My wife believes one with all her heart. To me the evidence suggests the other.

Both views can elicit affirmative responses to the 'Bush was involved..' question but one issues from a sin of commission and the other from omission. Failing to distinguish between the two conflates them which creates a false picture, doesn't it?

GOP Pollsters do the same thing when referring to health care reform. A third of the 'anti' is really Democrats who would prefer the public option.

Mar. 21 2011 11:15 AM
Jan from North Jersey

If Egypt is now at a very preliminary stage in the development of democracy, how would we describe the stage of the US as reflected by the prevalence of "language" consultants like Luntz in the political process? Are we now at the stage characterized by slick consultants advising parties on how to essentially buy elections? Is this still on the continuum of democracy or have we "advanced" to a "higher form" perhaps best described as plutocracy?

Mar. 21 2011 11:02 AM
Jay from NYC

There are a number of equivalently insulting and staggering beliefs held on the left. Starting with the fact that conservatives don't care about the underprivileged.

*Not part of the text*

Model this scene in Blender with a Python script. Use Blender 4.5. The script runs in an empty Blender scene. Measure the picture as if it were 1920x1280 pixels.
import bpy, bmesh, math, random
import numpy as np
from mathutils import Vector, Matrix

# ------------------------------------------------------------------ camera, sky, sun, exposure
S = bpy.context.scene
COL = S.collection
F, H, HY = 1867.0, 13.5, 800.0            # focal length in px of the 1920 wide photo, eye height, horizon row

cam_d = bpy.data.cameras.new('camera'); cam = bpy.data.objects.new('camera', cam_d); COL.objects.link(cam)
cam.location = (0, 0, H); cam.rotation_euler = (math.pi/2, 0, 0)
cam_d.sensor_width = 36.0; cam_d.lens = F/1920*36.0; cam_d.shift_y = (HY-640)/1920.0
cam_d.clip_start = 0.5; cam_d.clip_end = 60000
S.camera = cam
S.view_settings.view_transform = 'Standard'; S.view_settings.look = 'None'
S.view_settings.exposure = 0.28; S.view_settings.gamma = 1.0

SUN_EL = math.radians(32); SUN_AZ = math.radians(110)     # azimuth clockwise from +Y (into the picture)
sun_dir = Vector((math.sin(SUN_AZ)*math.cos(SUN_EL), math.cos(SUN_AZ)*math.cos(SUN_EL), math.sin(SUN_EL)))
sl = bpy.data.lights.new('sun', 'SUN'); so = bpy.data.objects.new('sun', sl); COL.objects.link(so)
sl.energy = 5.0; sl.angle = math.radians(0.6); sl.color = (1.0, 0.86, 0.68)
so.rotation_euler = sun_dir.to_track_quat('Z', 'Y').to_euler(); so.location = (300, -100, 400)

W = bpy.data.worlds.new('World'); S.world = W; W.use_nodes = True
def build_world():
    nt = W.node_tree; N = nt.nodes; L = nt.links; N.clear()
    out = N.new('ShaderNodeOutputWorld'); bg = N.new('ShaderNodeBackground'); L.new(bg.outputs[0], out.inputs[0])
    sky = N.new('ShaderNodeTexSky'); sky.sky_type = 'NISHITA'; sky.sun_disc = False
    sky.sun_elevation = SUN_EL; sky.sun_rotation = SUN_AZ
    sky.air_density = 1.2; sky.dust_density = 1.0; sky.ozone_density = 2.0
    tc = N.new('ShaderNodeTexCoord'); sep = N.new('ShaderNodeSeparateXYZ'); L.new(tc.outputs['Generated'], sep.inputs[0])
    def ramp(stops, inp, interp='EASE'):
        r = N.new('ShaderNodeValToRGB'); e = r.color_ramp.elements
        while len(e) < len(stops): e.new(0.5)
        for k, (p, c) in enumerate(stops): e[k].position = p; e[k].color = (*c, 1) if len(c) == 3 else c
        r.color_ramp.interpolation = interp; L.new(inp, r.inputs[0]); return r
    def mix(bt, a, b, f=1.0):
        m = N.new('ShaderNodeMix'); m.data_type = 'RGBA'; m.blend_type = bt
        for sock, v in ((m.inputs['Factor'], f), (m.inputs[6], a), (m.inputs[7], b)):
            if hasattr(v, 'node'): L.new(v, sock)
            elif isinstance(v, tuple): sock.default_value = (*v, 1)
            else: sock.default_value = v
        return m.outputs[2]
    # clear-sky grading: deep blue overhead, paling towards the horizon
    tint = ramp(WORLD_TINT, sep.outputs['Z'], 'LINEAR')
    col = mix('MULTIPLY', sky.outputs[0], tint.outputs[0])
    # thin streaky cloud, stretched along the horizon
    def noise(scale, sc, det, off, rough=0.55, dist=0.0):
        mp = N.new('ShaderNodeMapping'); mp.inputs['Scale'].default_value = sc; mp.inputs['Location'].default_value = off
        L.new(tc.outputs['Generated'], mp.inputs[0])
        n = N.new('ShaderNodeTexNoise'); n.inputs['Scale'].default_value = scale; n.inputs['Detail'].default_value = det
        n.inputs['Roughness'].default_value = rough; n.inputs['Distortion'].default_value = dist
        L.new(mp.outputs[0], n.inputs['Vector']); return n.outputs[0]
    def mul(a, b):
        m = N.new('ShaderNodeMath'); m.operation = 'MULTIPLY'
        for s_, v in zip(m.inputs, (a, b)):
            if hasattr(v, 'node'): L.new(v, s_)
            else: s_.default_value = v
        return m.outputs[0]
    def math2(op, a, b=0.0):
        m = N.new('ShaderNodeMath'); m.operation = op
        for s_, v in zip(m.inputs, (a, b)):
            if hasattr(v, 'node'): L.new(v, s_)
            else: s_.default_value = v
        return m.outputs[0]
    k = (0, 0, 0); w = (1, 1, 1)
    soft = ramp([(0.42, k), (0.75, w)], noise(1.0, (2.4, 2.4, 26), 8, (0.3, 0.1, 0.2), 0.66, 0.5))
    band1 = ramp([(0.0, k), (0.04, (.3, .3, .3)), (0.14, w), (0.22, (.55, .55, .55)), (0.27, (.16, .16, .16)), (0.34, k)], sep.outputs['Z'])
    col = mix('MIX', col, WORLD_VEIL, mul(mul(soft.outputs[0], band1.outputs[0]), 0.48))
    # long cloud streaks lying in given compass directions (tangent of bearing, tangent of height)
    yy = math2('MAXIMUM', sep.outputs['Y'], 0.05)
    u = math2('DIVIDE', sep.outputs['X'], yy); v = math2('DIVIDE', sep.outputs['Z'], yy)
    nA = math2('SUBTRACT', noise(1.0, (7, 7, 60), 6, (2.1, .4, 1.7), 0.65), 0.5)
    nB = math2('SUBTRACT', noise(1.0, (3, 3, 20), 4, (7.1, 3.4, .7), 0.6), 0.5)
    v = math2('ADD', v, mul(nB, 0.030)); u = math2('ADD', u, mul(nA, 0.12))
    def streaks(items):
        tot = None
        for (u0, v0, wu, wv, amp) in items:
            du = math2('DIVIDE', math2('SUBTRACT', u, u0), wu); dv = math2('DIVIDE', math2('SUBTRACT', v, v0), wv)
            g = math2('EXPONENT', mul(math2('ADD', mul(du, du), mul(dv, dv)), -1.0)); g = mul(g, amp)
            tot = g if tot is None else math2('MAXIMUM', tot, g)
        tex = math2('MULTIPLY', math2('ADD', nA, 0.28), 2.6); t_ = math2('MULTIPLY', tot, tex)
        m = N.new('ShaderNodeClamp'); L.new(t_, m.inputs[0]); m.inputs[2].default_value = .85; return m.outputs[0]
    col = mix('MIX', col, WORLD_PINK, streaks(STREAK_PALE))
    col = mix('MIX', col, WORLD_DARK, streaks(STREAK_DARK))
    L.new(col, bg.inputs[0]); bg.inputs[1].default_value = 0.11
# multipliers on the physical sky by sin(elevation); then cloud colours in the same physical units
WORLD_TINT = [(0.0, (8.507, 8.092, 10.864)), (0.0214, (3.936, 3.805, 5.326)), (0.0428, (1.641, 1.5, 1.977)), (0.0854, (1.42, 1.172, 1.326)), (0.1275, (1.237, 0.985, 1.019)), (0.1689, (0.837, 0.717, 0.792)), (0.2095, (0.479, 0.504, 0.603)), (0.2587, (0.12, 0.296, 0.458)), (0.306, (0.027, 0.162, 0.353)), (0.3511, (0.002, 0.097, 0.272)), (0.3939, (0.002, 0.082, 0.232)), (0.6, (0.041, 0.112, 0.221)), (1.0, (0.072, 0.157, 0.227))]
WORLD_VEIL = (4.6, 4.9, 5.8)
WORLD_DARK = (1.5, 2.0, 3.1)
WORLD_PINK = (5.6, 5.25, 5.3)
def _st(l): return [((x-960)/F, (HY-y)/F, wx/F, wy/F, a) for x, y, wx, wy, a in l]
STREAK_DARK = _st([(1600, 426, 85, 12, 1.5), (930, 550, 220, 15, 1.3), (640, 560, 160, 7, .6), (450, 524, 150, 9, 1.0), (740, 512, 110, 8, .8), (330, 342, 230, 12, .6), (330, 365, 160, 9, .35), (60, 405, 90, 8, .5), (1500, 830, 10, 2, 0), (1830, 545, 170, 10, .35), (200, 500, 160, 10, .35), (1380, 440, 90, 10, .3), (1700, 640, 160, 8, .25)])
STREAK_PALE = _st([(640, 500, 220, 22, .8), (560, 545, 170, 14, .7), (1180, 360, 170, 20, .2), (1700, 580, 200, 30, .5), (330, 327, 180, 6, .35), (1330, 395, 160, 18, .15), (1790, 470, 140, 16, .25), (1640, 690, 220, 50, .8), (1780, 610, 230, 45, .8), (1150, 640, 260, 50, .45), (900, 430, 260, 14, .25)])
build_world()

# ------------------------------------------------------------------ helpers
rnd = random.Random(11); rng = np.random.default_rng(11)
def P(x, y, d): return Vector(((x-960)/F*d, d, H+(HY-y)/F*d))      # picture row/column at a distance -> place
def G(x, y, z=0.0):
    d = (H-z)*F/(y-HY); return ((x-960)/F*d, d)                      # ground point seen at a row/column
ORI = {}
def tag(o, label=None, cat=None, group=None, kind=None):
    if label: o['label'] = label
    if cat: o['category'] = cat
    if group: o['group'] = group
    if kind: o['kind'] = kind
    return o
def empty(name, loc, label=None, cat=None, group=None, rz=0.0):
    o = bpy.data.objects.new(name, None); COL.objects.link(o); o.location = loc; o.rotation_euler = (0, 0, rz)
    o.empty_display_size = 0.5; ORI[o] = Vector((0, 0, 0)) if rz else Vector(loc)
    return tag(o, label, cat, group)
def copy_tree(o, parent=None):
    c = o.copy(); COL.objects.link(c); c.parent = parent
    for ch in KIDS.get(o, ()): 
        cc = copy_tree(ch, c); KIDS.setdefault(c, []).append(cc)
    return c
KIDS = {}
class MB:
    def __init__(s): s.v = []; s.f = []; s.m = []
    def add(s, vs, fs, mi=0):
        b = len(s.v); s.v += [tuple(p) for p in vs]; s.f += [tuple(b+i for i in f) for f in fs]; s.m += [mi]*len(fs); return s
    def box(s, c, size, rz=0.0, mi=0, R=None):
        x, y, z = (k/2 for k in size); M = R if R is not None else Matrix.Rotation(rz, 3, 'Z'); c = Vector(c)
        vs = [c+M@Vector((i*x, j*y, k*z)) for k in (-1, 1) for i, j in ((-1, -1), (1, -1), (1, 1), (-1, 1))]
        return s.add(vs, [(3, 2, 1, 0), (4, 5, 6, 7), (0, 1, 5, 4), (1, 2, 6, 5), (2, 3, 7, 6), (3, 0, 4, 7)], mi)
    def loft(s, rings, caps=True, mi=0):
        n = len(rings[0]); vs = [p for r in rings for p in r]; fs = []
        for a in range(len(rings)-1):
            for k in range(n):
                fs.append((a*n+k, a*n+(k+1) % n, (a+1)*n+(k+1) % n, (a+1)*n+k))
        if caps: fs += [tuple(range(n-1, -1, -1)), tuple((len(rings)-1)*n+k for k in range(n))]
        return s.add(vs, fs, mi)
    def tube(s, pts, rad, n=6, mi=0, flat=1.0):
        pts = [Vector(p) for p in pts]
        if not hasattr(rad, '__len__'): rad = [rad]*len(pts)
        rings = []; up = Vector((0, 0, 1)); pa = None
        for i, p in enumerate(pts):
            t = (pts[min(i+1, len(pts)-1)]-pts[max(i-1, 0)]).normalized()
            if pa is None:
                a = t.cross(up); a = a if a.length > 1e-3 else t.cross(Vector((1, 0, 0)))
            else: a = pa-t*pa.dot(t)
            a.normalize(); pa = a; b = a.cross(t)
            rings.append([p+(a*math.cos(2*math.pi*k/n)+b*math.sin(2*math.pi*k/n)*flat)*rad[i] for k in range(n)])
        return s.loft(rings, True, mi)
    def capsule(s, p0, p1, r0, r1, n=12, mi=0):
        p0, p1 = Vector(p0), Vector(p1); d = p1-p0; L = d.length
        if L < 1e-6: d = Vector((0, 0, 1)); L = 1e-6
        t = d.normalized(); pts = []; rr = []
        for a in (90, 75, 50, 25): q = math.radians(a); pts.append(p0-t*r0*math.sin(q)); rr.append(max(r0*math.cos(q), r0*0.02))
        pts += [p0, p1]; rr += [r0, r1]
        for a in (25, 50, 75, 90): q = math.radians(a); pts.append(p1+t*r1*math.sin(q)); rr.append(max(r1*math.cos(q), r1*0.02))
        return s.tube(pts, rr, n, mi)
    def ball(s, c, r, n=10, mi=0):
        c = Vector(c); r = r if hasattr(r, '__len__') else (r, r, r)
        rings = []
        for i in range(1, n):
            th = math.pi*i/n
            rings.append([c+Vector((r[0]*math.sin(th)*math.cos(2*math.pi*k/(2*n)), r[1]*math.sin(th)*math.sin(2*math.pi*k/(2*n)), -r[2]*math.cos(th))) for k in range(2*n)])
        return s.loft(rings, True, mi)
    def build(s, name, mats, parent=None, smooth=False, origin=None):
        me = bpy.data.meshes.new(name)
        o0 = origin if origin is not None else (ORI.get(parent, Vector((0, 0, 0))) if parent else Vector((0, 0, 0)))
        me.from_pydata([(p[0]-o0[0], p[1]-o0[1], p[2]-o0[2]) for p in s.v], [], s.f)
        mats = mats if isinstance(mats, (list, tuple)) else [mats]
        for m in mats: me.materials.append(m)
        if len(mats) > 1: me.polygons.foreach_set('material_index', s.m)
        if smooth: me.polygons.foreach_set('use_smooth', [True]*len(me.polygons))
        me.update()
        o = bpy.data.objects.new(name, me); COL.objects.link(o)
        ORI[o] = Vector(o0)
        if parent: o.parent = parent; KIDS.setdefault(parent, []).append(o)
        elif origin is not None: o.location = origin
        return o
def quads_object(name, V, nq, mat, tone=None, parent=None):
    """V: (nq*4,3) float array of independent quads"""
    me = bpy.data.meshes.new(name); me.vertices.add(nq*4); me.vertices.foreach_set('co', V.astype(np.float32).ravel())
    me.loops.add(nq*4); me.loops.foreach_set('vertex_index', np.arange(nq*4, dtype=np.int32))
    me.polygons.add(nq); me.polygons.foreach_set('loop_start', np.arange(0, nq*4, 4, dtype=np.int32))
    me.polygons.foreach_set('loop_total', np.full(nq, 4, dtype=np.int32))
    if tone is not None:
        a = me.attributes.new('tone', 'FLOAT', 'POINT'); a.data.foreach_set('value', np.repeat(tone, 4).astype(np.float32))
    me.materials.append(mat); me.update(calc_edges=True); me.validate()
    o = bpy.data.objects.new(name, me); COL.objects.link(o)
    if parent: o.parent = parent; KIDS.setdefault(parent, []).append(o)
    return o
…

And now we can cue the respones "Well they don't."

No, you're wrong.

Mar. 21 2011 11:01 AM

It is very difficult to take this man seriously, given that he makes money off of the very thing he is presently deploring. Please!!

Mar. 21 2011 10:59 AM

The expression "the simple truth is..." is a hallmark of oversimplifiers -- an immediate turnoff for listeners engaged in typically complex business scenarios.

Mar. 21 2011 10:59 AM
Leah from Brooklyn

"One of the most respected book places." Wow. This from a guy who is all about choosing your words carefully.

Mar. 21 2011 10:58 AM
Amy from Manhattan

The problem with "The simple truth is..." is that the truth is never that simple & the person saying it usually has an agenda that s/his version of "the simple truth" is tailored to support.

Mar. 21 2011 10:55 AM

Why does the temperature in the room always drop when this guy comes on?

Mar. 21 2011 10:54 AM
Mr. Bad from NYC

I have no doubt that these stupid, declarative grunting phrases are effective in politics,advertising and business in obfuscating and concealing the complex nature of life. Congrats on finally dumbing it down to the point that even a child could be considered an effective communicator of US foreign and domestic policy.

Mar. 21 2011 10:52 AM

These cliches do serve important functions, but they are also dangerous shortcuts for actual thinking, and they thus impede genuine communication.

Has the guest read any ordinary language philosophy?

Mar. 21 2011 10:51 AM
Scott from Great Neck

Frank Luntz represents the founders' worst nightmare: government by emotion.